_WHAT THE TASK ASKS:_ Gather from the material every line that contains the string "scene".

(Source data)
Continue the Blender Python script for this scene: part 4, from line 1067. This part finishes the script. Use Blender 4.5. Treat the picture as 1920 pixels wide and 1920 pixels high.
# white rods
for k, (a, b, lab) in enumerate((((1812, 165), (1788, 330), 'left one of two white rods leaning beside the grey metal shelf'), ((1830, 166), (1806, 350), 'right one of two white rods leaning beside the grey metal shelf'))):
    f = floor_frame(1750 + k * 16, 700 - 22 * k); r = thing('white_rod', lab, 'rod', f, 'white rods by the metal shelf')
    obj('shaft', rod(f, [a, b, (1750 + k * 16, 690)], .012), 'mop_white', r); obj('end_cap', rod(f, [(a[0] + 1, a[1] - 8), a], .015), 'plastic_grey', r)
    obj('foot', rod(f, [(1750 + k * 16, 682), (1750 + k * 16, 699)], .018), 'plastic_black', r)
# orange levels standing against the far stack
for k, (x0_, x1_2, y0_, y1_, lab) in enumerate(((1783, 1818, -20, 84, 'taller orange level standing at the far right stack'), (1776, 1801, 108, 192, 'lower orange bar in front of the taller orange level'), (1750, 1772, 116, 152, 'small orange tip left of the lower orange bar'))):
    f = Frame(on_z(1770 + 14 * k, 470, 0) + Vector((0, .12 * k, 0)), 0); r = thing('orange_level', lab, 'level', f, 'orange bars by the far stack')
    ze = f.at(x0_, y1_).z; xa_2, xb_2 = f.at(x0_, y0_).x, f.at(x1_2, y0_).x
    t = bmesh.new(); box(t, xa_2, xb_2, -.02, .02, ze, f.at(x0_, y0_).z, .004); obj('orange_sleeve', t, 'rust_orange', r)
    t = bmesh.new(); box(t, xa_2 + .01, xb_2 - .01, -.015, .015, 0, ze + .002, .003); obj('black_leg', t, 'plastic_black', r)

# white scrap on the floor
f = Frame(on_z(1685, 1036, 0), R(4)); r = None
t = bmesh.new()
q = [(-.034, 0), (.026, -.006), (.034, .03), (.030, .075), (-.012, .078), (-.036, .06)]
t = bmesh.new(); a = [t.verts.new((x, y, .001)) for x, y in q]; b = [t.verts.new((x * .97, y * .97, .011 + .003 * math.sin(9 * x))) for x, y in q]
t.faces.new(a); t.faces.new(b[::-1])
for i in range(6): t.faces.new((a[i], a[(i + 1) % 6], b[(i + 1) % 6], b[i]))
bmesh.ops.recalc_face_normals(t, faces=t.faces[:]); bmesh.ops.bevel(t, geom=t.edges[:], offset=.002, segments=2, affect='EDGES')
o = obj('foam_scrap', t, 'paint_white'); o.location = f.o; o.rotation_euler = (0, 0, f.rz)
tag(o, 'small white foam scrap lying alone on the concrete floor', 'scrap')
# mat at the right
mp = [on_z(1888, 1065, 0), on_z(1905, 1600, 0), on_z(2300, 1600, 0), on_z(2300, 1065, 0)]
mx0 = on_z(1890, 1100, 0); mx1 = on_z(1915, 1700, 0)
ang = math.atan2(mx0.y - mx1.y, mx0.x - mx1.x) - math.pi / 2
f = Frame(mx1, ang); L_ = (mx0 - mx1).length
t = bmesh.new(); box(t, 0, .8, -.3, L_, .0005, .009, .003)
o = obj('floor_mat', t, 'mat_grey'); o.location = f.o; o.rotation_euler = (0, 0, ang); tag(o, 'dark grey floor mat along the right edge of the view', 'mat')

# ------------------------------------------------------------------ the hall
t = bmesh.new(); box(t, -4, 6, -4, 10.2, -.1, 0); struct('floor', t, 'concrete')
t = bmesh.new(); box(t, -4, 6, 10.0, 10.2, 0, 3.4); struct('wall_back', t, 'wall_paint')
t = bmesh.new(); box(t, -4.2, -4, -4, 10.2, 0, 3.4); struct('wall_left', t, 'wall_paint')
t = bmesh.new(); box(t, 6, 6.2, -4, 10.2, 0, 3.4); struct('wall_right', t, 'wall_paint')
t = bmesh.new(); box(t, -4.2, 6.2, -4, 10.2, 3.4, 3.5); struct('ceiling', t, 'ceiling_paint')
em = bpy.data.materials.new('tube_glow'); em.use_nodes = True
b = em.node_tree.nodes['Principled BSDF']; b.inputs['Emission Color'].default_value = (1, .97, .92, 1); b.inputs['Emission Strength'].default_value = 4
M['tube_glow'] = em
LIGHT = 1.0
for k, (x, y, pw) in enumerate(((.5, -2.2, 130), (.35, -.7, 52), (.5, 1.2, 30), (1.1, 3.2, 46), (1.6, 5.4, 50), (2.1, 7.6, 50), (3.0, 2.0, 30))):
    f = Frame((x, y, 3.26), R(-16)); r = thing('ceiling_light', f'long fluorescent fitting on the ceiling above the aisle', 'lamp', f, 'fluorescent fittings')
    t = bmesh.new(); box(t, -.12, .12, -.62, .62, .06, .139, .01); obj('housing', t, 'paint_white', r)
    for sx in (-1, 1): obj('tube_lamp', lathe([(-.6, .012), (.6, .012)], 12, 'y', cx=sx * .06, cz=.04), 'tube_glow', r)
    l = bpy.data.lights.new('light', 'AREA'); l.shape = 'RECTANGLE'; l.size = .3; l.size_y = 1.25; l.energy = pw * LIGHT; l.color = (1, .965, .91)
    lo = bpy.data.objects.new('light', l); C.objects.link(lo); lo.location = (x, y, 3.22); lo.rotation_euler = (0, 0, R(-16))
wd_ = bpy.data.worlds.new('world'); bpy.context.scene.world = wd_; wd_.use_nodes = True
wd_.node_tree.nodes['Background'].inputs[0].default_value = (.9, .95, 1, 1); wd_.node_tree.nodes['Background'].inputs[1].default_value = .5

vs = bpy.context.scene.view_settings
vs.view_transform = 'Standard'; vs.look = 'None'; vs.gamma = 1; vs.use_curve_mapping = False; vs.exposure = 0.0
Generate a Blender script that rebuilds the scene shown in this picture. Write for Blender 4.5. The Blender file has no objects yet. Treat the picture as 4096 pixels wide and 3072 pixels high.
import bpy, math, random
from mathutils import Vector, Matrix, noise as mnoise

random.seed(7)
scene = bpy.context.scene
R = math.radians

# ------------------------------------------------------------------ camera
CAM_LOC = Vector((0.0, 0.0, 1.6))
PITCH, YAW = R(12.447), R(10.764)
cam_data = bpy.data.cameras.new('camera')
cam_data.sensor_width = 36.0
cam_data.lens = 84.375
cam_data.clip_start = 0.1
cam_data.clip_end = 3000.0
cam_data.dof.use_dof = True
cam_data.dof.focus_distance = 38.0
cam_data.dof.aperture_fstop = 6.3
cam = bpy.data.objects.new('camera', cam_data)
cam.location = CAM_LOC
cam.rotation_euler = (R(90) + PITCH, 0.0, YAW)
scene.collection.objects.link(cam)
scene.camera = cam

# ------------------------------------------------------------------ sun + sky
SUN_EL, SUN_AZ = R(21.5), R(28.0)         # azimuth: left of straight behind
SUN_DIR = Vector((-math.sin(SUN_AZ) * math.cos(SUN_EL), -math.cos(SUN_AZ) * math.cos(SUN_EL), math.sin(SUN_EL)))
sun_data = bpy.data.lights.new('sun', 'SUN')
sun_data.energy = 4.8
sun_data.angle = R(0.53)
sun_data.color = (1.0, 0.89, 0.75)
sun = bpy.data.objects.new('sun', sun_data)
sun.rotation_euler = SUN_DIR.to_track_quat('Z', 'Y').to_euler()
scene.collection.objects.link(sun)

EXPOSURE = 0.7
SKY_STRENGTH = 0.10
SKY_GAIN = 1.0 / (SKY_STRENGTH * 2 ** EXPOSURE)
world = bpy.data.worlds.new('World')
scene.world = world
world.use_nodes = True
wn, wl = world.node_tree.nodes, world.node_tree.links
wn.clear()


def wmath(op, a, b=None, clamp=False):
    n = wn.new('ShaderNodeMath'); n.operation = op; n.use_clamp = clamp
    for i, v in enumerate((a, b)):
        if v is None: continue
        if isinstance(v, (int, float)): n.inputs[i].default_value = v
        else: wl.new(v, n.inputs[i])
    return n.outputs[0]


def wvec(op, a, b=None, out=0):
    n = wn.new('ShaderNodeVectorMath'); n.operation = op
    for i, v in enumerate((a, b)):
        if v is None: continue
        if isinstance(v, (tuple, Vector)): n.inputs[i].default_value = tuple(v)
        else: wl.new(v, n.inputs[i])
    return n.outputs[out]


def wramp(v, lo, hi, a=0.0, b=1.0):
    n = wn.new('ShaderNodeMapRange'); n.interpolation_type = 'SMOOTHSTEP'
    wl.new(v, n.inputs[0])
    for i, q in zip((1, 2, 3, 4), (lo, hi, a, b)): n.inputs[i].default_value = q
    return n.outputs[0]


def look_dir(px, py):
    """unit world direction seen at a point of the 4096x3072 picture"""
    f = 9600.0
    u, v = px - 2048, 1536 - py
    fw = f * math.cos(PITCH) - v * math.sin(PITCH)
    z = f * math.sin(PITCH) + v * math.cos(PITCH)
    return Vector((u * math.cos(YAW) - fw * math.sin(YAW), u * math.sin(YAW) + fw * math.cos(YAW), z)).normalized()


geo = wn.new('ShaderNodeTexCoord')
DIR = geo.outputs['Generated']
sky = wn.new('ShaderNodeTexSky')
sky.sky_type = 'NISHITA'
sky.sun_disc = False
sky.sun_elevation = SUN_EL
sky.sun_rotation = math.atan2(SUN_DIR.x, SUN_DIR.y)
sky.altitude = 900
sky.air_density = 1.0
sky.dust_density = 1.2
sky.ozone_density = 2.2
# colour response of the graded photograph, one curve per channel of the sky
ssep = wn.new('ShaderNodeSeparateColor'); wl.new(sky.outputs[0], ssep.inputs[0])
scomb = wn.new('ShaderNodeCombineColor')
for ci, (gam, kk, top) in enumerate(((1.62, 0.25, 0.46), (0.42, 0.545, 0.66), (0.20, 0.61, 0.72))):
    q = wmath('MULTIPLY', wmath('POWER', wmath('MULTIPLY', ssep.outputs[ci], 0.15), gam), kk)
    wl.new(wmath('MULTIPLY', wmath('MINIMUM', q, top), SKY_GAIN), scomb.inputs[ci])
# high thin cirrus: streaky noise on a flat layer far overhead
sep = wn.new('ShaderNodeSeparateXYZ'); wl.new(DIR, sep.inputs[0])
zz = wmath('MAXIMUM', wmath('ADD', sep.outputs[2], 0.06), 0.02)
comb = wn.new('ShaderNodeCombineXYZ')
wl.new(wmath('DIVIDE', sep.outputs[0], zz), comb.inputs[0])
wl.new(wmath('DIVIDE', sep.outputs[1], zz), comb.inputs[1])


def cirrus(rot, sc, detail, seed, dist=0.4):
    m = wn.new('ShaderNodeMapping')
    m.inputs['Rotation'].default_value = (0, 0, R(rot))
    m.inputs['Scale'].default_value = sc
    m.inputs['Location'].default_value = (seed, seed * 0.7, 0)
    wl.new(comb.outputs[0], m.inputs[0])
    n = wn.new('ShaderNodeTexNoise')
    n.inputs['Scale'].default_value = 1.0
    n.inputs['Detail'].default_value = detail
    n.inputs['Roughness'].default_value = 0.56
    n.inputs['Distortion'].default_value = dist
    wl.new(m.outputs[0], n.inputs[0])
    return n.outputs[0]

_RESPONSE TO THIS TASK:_
Continue the Blender Python script for this scene: part 4, from line 1067. This part finishes the script. Use Blender 4.5. Treat the picture as 1920 pixels wide and 1920 pixels high.
wd_ = bpy.data.worlds.new('world'); bpy.context.scene.world = wd_; wd_.use_nodes = True
vs = bpy.context.scene.view_settings
Generate a Blender script that rebuilds the scene shown in this picture. Write for Blender 4.5. The Blender file has no objects yet. Treat the picture as 4096 pixels wide and 3072 pixels high.
scene = bpy.context.scene
scene.collection.objects.link(cam)
scene.camera = cam
scene.collection.objects.link(sun)
scene.world = world